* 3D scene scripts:
══════

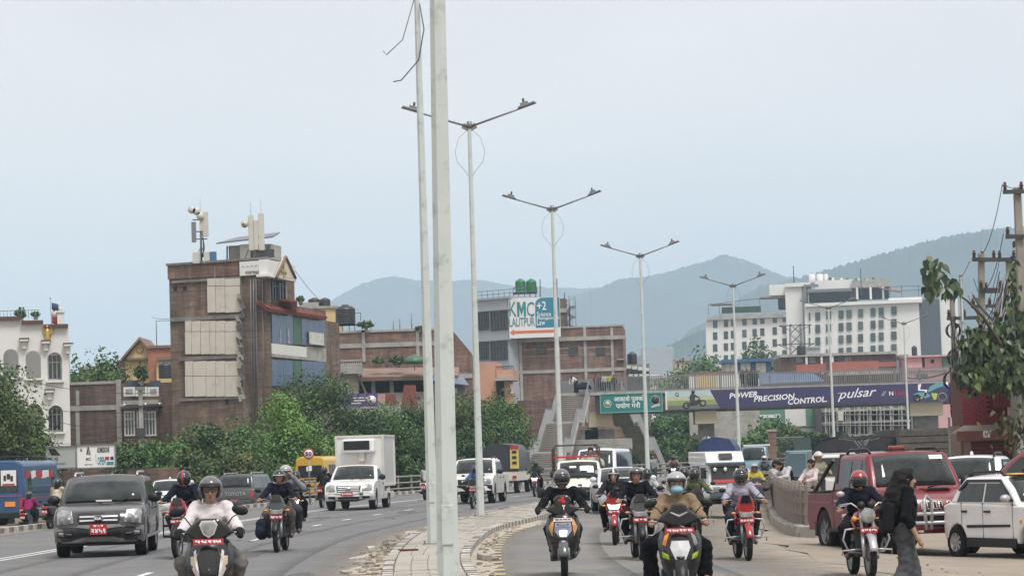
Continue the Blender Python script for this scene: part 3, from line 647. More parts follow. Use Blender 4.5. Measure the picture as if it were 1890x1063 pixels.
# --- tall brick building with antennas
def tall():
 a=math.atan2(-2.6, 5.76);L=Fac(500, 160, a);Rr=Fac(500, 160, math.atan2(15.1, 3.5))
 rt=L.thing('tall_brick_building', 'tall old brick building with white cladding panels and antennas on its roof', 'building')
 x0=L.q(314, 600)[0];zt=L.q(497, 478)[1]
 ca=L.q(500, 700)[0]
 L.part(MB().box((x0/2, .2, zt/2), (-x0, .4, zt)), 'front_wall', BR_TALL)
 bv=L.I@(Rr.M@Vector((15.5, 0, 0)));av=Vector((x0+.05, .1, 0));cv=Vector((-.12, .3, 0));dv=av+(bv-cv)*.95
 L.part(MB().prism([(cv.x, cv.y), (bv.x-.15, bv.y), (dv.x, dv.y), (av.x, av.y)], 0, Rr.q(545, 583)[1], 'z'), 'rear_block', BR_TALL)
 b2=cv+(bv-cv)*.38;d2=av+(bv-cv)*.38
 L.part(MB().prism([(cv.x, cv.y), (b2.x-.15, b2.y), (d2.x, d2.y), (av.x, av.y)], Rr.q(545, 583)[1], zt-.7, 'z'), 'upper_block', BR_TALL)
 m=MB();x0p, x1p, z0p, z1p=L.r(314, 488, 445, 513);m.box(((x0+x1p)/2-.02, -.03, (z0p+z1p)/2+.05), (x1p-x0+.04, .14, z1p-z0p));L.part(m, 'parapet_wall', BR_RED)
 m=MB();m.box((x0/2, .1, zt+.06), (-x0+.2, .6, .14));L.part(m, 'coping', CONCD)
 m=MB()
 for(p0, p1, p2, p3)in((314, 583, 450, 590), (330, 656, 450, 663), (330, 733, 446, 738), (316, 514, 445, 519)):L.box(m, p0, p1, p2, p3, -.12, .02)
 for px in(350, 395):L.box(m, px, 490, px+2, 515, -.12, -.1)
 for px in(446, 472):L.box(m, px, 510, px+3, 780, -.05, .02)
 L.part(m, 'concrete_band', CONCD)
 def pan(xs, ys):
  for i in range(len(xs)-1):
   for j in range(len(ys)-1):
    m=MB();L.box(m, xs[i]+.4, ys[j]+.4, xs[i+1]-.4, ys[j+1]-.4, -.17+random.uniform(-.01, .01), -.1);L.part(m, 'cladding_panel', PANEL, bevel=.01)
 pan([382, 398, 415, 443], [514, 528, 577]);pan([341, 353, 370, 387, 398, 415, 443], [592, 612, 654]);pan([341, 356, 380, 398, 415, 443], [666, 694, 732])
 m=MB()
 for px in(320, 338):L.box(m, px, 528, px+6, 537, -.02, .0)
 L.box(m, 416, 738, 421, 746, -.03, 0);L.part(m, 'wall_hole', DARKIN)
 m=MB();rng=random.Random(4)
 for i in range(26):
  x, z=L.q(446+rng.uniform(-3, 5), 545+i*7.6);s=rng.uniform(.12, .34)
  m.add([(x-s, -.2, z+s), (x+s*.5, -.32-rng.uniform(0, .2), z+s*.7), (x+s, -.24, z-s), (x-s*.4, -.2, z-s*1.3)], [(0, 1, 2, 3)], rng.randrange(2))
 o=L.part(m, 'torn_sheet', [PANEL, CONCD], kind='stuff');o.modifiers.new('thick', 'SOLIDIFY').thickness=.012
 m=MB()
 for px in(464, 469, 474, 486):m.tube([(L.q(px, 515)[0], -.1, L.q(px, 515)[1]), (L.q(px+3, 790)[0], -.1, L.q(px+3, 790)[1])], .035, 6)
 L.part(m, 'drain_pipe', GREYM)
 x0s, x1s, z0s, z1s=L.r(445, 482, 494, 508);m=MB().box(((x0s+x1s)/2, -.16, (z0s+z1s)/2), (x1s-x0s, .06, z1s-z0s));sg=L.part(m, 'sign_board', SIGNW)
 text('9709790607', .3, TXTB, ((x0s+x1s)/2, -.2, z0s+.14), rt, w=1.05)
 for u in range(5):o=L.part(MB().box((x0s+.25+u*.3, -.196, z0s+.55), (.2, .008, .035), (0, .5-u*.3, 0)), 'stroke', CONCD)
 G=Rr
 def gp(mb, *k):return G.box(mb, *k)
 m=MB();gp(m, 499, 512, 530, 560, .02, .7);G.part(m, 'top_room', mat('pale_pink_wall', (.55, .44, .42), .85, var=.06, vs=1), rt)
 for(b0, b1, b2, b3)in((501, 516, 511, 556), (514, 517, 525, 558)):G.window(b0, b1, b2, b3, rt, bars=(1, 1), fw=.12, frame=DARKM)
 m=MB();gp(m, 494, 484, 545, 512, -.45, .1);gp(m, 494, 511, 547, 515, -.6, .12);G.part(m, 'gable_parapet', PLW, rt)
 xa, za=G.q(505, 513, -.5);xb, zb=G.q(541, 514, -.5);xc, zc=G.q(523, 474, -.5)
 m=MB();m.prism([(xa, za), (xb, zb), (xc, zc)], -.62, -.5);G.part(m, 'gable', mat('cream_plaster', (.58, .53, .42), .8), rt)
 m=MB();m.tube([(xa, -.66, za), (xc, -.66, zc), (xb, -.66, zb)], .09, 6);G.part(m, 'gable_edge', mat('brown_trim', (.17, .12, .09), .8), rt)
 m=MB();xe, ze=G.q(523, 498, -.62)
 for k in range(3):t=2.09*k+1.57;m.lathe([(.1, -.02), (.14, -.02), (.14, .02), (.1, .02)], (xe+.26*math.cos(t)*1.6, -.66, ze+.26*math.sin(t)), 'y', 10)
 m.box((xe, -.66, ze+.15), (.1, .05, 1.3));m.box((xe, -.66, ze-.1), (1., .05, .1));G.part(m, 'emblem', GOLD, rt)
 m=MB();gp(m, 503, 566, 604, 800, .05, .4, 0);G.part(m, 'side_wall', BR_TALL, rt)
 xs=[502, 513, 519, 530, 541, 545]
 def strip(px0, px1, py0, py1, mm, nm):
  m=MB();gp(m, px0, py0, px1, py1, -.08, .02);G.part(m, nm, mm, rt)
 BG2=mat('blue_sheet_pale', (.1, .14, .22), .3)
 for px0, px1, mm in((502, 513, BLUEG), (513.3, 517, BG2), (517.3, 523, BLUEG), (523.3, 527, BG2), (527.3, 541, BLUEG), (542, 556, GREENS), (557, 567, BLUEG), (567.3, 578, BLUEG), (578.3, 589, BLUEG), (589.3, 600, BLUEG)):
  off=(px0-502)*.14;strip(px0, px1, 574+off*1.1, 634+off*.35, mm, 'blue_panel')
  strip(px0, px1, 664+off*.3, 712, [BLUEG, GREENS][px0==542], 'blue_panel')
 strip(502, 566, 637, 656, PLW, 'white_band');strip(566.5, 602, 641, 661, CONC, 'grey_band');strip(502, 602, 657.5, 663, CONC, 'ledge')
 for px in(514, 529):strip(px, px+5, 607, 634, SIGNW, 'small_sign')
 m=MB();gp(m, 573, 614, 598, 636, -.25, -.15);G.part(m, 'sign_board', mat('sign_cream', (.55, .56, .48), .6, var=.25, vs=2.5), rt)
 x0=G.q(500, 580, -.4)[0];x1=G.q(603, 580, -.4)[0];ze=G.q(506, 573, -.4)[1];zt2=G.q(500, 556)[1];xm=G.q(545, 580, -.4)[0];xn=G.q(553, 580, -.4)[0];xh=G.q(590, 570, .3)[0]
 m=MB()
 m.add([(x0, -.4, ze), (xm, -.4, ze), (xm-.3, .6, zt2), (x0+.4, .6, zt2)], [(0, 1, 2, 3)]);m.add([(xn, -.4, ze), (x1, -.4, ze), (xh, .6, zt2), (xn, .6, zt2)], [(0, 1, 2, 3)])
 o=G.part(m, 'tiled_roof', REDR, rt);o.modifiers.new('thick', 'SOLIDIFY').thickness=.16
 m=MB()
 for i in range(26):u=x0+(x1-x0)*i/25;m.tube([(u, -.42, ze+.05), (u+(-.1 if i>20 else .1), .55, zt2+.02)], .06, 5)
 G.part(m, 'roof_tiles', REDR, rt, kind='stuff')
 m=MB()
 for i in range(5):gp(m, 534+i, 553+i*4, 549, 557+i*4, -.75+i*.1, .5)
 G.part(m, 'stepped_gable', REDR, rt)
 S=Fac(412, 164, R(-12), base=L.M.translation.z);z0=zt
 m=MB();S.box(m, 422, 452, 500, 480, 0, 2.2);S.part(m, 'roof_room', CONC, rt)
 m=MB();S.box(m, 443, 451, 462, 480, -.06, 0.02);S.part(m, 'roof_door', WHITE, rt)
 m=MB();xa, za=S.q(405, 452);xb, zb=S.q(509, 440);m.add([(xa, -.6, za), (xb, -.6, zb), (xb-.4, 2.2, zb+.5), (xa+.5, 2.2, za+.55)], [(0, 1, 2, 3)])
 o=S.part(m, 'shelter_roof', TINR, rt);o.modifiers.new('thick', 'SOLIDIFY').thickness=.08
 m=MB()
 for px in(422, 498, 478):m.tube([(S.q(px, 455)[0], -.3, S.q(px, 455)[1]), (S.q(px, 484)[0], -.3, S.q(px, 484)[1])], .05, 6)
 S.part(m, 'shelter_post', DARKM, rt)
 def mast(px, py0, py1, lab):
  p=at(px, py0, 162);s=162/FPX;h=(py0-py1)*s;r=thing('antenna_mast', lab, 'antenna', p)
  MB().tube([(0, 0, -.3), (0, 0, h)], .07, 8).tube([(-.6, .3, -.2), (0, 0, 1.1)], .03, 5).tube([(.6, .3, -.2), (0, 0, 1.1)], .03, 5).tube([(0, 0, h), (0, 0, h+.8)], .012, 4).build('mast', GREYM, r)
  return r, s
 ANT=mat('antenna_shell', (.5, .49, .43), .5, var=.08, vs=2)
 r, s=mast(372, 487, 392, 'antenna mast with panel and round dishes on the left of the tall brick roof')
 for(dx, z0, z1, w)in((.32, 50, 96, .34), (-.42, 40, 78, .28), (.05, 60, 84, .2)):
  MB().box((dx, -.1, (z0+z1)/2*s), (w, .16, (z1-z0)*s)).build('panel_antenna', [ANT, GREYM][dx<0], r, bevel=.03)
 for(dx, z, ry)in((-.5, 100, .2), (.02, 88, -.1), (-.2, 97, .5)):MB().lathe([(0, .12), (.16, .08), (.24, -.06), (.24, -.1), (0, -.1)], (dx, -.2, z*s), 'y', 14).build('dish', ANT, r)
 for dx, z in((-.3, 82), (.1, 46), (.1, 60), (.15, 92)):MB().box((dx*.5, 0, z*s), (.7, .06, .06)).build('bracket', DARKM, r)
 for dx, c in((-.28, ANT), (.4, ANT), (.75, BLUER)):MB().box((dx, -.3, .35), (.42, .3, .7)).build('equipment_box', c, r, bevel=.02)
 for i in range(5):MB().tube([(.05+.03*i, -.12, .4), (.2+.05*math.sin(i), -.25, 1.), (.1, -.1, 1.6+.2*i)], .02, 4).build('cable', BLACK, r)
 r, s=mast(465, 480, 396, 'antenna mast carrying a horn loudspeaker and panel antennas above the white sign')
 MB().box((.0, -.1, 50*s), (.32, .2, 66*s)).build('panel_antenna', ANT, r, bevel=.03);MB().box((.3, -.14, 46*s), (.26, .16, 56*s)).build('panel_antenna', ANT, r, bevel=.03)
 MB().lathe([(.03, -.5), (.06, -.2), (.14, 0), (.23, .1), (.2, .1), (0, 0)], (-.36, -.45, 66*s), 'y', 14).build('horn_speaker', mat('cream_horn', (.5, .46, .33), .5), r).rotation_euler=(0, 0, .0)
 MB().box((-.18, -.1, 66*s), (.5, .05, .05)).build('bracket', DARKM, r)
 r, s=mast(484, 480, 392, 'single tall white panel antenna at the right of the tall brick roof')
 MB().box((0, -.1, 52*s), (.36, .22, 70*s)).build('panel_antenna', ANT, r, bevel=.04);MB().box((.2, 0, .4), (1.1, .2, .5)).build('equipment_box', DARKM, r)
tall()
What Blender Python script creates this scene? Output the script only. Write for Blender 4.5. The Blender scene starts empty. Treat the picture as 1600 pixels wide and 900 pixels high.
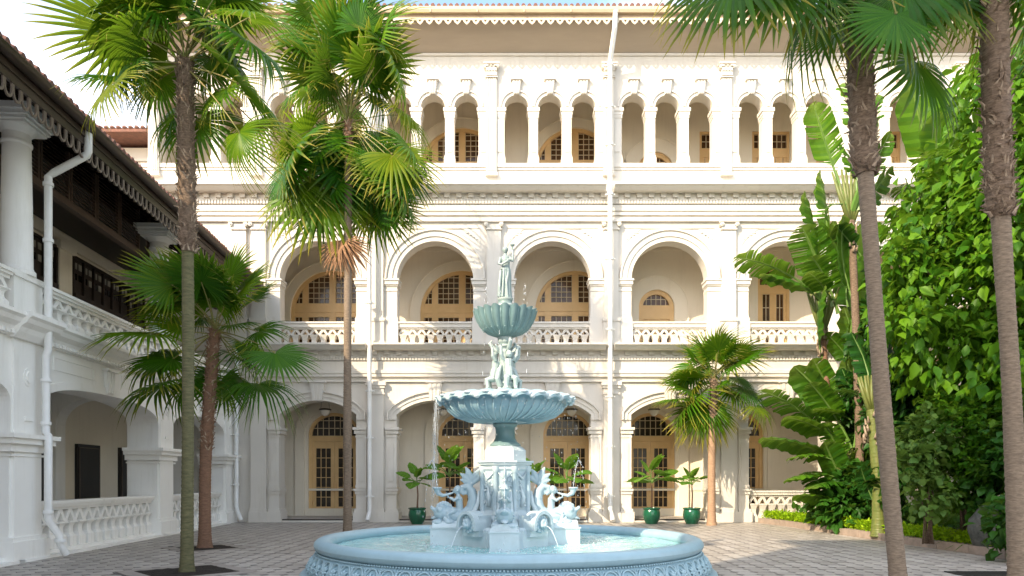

══════

* Aim: Output nothing but the number of lines in the data containing the string "picture".

* Correct answer: 2